* [AVAILABLE RECORDS]:
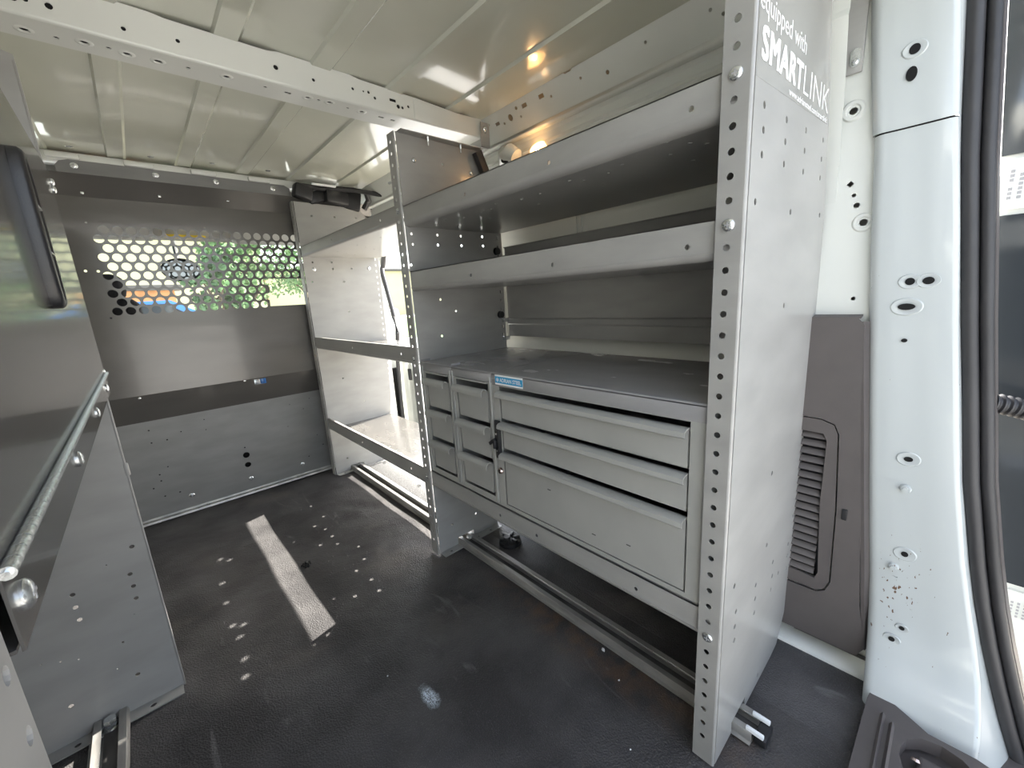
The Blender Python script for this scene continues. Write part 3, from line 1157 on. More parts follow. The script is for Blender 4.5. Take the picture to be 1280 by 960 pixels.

...

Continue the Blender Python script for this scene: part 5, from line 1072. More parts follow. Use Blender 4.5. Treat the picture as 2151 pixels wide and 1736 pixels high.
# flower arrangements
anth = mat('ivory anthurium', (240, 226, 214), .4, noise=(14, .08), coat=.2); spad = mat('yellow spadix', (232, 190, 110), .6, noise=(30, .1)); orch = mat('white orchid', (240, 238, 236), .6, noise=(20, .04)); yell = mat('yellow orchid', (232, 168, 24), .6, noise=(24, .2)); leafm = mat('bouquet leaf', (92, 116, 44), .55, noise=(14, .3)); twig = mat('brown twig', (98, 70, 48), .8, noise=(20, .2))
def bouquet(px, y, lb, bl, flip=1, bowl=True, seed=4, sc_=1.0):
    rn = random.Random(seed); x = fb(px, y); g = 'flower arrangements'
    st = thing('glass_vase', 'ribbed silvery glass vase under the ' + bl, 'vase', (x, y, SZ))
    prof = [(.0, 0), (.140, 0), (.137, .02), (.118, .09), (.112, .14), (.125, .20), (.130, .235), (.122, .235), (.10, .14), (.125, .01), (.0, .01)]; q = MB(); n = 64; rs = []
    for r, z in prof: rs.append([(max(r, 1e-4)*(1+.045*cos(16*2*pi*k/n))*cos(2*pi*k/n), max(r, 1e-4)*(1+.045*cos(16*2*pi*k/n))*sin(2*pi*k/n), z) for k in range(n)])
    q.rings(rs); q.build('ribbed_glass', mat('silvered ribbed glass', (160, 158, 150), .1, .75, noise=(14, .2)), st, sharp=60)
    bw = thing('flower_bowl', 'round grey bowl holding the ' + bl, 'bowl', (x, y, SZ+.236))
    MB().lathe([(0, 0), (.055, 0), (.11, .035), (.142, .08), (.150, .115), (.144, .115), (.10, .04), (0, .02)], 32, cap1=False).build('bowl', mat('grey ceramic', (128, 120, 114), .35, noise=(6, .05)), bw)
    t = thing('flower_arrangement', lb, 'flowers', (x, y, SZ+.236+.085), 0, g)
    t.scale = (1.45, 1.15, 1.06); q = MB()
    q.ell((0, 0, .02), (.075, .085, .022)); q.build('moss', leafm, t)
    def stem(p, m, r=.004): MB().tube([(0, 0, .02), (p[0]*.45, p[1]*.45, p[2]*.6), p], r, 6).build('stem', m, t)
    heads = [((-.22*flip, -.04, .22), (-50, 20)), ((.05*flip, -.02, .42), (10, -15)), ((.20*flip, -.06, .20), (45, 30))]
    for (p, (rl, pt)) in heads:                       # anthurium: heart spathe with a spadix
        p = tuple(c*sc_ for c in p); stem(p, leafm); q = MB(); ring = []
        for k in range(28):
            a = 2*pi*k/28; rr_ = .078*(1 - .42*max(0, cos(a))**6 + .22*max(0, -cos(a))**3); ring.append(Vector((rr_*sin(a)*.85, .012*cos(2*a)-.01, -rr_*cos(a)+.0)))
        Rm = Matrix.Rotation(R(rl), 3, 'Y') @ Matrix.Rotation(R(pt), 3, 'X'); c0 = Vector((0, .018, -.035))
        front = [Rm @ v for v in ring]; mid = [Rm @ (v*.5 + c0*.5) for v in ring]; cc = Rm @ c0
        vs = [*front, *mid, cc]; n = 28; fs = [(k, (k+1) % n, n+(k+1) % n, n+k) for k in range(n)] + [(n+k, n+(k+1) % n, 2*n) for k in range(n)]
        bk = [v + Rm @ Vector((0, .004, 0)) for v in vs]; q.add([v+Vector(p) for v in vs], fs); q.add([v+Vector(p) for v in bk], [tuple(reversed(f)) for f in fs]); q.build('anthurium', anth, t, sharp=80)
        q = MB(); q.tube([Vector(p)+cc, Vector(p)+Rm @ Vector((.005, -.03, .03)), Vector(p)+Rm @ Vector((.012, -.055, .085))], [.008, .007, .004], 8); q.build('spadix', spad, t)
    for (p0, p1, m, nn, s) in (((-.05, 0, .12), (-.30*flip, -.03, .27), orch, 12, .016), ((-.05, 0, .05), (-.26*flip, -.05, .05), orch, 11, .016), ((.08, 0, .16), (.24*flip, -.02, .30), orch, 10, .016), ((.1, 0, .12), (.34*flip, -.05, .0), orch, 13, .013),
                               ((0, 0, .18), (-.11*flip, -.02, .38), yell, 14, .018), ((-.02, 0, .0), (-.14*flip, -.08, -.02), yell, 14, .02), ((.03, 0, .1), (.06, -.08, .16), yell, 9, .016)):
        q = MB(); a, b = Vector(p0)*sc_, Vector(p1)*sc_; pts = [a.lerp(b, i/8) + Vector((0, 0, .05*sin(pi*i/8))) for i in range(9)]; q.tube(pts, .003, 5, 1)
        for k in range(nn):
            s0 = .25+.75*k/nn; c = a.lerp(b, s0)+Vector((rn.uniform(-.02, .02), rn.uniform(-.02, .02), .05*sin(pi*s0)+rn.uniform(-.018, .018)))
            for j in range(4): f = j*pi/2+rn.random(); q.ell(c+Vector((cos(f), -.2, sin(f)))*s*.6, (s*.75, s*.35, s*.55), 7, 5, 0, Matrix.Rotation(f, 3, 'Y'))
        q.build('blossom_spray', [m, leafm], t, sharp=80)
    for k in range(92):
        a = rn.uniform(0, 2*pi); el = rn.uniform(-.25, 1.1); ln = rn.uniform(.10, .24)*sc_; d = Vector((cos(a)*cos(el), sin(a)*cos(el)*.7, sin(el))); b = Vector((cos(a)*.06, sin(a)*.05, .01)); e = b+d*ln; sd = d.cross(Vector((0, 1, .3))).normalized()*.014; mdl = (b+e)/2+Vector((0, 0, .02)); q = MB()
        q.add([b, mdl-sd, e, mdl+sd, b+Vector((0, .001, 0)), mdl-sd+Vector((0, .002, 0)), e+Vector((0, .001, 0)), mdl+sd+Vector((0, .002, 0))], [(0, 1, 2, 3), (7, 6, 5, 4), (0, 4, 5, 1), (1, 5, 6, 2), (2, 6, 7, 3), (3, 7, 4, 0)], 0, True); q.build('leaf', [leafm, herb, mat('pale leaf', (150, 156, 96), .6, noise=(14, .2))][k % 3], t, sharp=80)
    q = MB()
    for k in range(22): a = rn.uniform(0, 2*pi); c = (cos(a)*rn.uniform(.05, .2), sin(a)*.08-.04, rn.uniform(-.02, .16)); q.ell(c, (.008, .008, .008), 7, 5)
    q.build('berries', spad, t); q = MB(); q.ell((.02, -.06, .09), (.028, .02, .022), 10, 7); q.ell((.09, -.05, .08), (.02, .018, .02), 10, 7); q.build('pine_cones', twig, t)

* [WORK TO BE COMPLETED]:
Filter out all lines lacking the word "script" and copy the rest.

* [THE COMPLETED TASK]:
The Blender Python script for this scene continues. Write part 3, from line 1157 on. More parts follow. The script is for Blender 4.5. Take the picture to be 1280 by 960 pixels.
Continue the Blender Python script for this scene: part 5, from line 1072. More parts follow. Use Blender 4.5. Treat the picture as 2151 pixels wide and 1736 pixels high.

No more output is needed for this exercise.